Seeing Santa {Year 3}

Monday, December 21, 2015
The first Christmas without my Addy happened to be the first in 13 years without the one who I thought would be my other half forever. It was bitter. Very, very bitter.  

Absent of joy or any desire to celebrate. Empty of any energy to even pretend. 
I so clearly remember just feeling lost. Surrounded by people, I felt invisible. Deeply alone.

I vividly remember praying for January. I needed the season to pass, the jolly carols to cease, the flickering lights to dim, and the feeling of guilt for not having a care in the world for the holiday season to be gone. If I could have hidden and avoided it all, there is no doubt that I would have.

I remember waking up one morning and realizing that my Addy would never know Christmas. I had palpitations as I once again I found myself face to face with yet another reality of death. Robbed of what should be.

 
On a mission, I gathered her picture and went to see Santa. I have tears in my eyes as I think of the so freshly broken momma determined to create a memory for her child who she longed so deeply for. That Santa, he was simply beautiful and after he didn't skip a beat at my request to take a picture with the only proof I have of my daughter, he asked if I would join in. I didn't want to. I didn't have a desire to sit on his lap but he insisted so I obliged. 


As the picture surfaced when unpacking my Christmas decor this year, I couldn't stop looking at it. A picture I never wanted had me mesmerized. If I could, I would tell that deeply wounded girl, who was so lost and broken and empty to even feel that she truly will be okay. Not then, not any time soon, but eventually she will come to understand a new normal. And ever so slowly, she would surface.

 I would tell her that even three years later, it still hurts and that it will still leave her breathless at times when she remembers back. And yes, still three years later she will feel tears rolling down her cheeks as she yet again waits for a picture with Santa but despite despising when others said it, with time, indeed with time she would know moments of peace. She would come to understand what it means to find purpose and meaning and yes, even hope in the journey. 

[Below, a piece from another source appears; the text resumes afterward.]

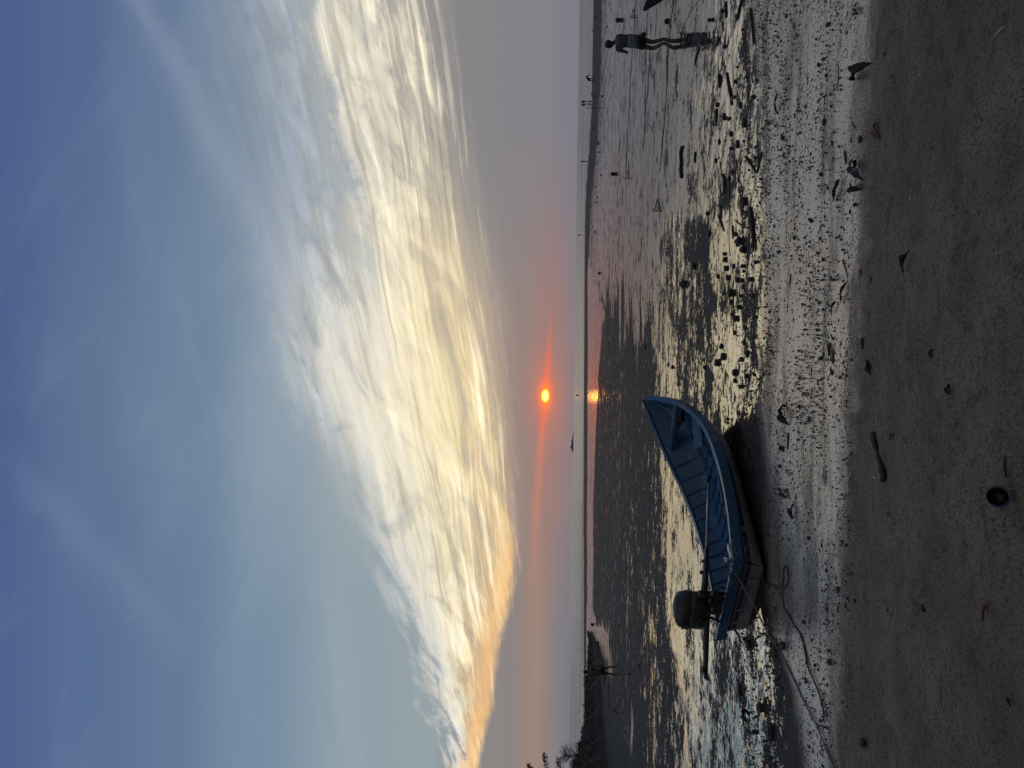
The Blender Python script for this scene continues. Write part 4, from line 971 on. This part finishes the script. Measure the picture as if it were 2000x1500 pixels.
stick([(1968, 48), (1955, 58), (1945, 72), (1938, 84)], 2.6, 'thin grey root sticking out of the dry sand at the right', 'root', mat=M_dry)
stick([(1965, 892), (1964, 912), (1967, 932)], 3, 'dark twig half buried above the black cap', 'twig')
stick([(1702, 666), (1706, 671)], 1.0, 'tiny pale twig on dry sand below a dark strip', 'twig', mat=M_dry)
stick([(1651, 293), (1653, 320)], 2.2, 'thin black stick on wet sand right of the leaf heap', 'twig')
stick([(1664, 239), (1673, 254)], 1.2, 'fine bent twig near the egg shaped pebble', 'twig')
stick([(1646, 507), (1652, 525), (1657, 543)], 1.5, 'thin dark twig at the wet edge above the folded leaf', 'twig')
stick([(1638, 128), (1638, 150), (1636, 178)], 1.4, 'thin dark straw on the silvery sand left of the pointed husk', 'twig')
stick([(1545, 535), (1543, 560)], 1.4, 'hair thin twig on the wet sand', 'twig')
stick([(1541, 845), (1539, 878)], 2.4, 'narrow black splinter below the curled leaf', 'twig')
stick([(1525, 870), (1524, 880)], 2.4, 'stub of black wood beside the boat shadow, left one', 'twig')
stick([(1530, 873), (1530, 883)], 2.6, 'stub of black wood beside the boat shadow, right one', 'twig')
stick([(1620, 670), (1621, 695)], 3.2, 'dark flat strip of bark on the wet sand, upper of two', 'bark_strip', cat='bark')
stick([(1628, 682), (1627, 712)], 1.8, 'thin dark strip of bark on the wet sand, lower of two', 'bark_strip', cat='bark')
stick([(1686, 660), (1686, 682)], 3.6, 'dark bark strip on dry sand right at the wet edge', 'bark_strip', cat='bark')
stick([(1921, 1212), (1922, 1190), (1927, 1180), (1931, 1185)], 3.4, 'bent brown bark strip on the dry sand at the left', 'bark_strip', mat=M_leafred, cat='bark')
stick([(1598, 1416), (1608, 1418), (1620, 1421)], 1.5, 'short thin stick touching the taut mooring rope', 'twig')
stick([(1446, 1335), (1447, 1360)], 3, 'dark stick lying in the left puddles', 'stick')
stick([(1757, 1349), (1762, 1358), (1765, 1366)], 1.2, 'fine curved root in the dry sand at lower left', 'twig', mat=M_dry)
stick([(1897, 180), (1905, 205), (1918, 236)], 2.0, 'curved dark root half buried in dry sand at the right', 'root')
leaf((1671, 154), (1704, 122), 15, 'pointed dry palm husk standing at the wet sand edge', 'palm_husk', curl=.9, arch=.3, seed=1, cat='husk')
leaf((1674, 313), (1688, 352), 13, 'upper black crumpled leaf of the heap at the wet edge', curl=.9, arch=.35, seed=2, mat=M_black, lobes=.2)
leaf((1664, 320), (1680, 338), 8, 'small curled leaf poking out of the heap toward the sea', curl=1., arch=.3, seed=3)
leaf((1664, 365), (1686, 370), 11, 'lower folded triangular leaf of the heap at the wet edge', curl=.7, arch=.3, seed=4)
leaf((1641, 350), (1630, 392), 8, 'long folded brown leaf on the wet sand above the heap', curl=.8, arch=.15, seed=5)
leaf((1532, 790), (1541, 830), 12, 'broad curled dark leaf standing on the wet sand by the boat bow', curl=.8, arch=.4, seed=6)
leaf((1549, 1014), (1552, 983), 9, 'ribbed pointed brown leaf on wet sand beside the boat', curl=.6, arch=.3, seed=7)
leaf((1527, 955), (1541, 973), 7, 'crooked dark leaf between the boat and the ribbed leaf', curl=.8, arch=.3, seed=8)
leaf((1656, 551), (1644, 588), 6, 'folded dark leaf at the wet edge left of the twig', curl=.9, arch=.2, seed=9)
leaf((1635, 588), (1625, 612), 5, 'small dark leaf left of the folded leaf', curl=.9, arch=.2, seed=10)
leaf((1627, 540), (1638, 548), 5, 'tiny crumpled black leaf on the silvery sand', curl=1., arch=.5, seed=11, mat=M_black)
leaf((1697, 697), (1703, 734), 7, 'long boat shaped dead leaf on dry sand', curl=1., arch=.15, seed=12)
leaf((1712, 240), (1722, 272), 9, 'rust red curled leaf on dry sand at the upper right', mat=M_leafred, curl=.8, arch=.25, seed=13, lobes=.15)
leaf((1779, 490), (1768, 532), 10, 'dry split twiggy leaf on the sand', curl=.7, arch=.3, seed=14, lobes=.3)
leaf((1732, 100), (1729, 119), 5, 'bluish black mussel like leaf on dry sand at the right', mat=M_lens, curl=.8, arch=.2, seed=15)
leaf((1972, 1362), (1979, 1380), 6, 'thin brown leaf flat on the sand at the lower left corner', curl=.3, arch=.1, seed=16)
leaf((1520, 182), (1519, 222), 5, 'dark twisted leaf on the wet sand at the right', curl=.8, arch=.25, seed=17)
leaf((1500, 236), (1508, 243), 6, 'small dark crumpled leaf above the silvery sand', curl=.9, arch=.4, seed=18, mat=M_black)
leaf((1672, 18), (1682, 28), 6, 'black crumpled leaf at the top edge of the wet sand', curl=.9, arch=.4, seed=19, mat=M_black)
leaf((1455, 1385), (1462, 1412), 8, 'clump of dark leaves in the left puddles', curl=.7, arch=.4, seed=20, lobes=.3)
leaf((1447, 1352), (1456, 1380), 4, 'narrow dark leaf joined to the clump in the left puddles', curl=.7, arch=.2, seed=22)
leaf((1858, 750), (1860, 772), 10, 'pale brown worn shell fragment pressed in the dry sand', 'shell_fragment', curl=.9, arch=.3, seed=21, cat='shell')
leaf((1822, 682), (1828, 702), 7, 'dark leaf with pale edge on dry sand', curl=.8, arch=.25, seed=23, lobes=.2)
leaf((1805, 1180), (1808, 1196), 7, 'faint brown leaf scrap beside a pale straw', curl=.6, arch=.2, seed=24)
leaf((1609, 912), (1613, 950), 5, 'flat sliver of clear crumpled plastic on the wet sand', 'plastic_scrap', mat=M_plastic, curl=.8, arch=.08, seed=25, cat='plastic')
leaf((1665, 920), (1657, 970), 6, 'larger crumpled clear plastic strip at the wet sand edge', 'plastic_scrap', mat=M_plastic, curl=.9, arch=.08, seed=26, cat='plastic', lobes=.3)
for x, y, r_, lb in ((1706, 933, 2.4, 'small white shell chip left of the charred stick'), (1727, 33 + 108, 1.6, 'white grain of shell near the right leaf'), (1836, 1104, 1.6, 'white shell chip in the dry sand at lower left'), (1843, 1410, 1.8, 'pale shell bit on dry sand near the left corner'), (1737, 1302, 1.6, 'pale shell bit below the wet sand at the left'), (1794, 146, 2., 'white shell chip on dry sand at the right'), (1776, 387, 2., 'pale bean shaped shell chip high on the dry sand'), (1788, 1014, 1.8, 'small white shell sliver between stick and cap')):
    stone(x, y, r_, lb, 'shell_chip', 'shell', mat=M_shell, flat=.4, amp=.4, sink=.2)
g = G(1966, 972); k = scale_at(g)
cp = empty('round_tin', tuple(g + Vector((0, 0, 15 * k))), (R(58), 0, R(14))); tag(cp, 'black round tin half buried in the dry sand, mouth open', 'tin')
mb = MB(); rr = 19 * k
prof = [(rr * .94, -.03), (rr, -.028), (rr, .03), (rr * .95, .034), (rr * .9, .03), (rr * .9, -.02)]
vs = [(r_ * math.cos(a), r_ * math.sin(a), z) for r_, z in prof for a in np.linspace(0, 2 * math.pi, 40, endpoint=False)]
fs = [(i * 40 + j, i * 40 + (j + 1) % 40, (i + 1) * 40 + (j + 1) % 40, (i + 1) * 40 + j) for i in range(5) for j in range(40)] + [tuple(range(40)), tuple(5 * 40 + j for j in range(40))]
mb.add(vs, fs); mb.build('shell', M_cap, cp)
MB().tube([(rr * math.cos(a), rr * math.sin(a), .032) for a in np.linspace(0, 2 * math.pi, 40)], .0035, 6).build('rim', M_lens, cp)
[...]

She couldn't have understood it then, but I wish she could have known that her beloved Addy wouldn't be forgotten. She feared she would. Terrified that her memory would fade as her marriage did. She worried that she would have to carry her daughter's memory alone but she didn't. Her Addy was, she is, and will forever be so deeply cherished by more than her momma could have ever fathomed.

 
That picture, circa Christmas 2013, is time capsule reminder of how far I have come.
Aly of three years ago needed to know that though she felt invisible, He was there. 
He was indeed and He still is, delicately mending the broken within.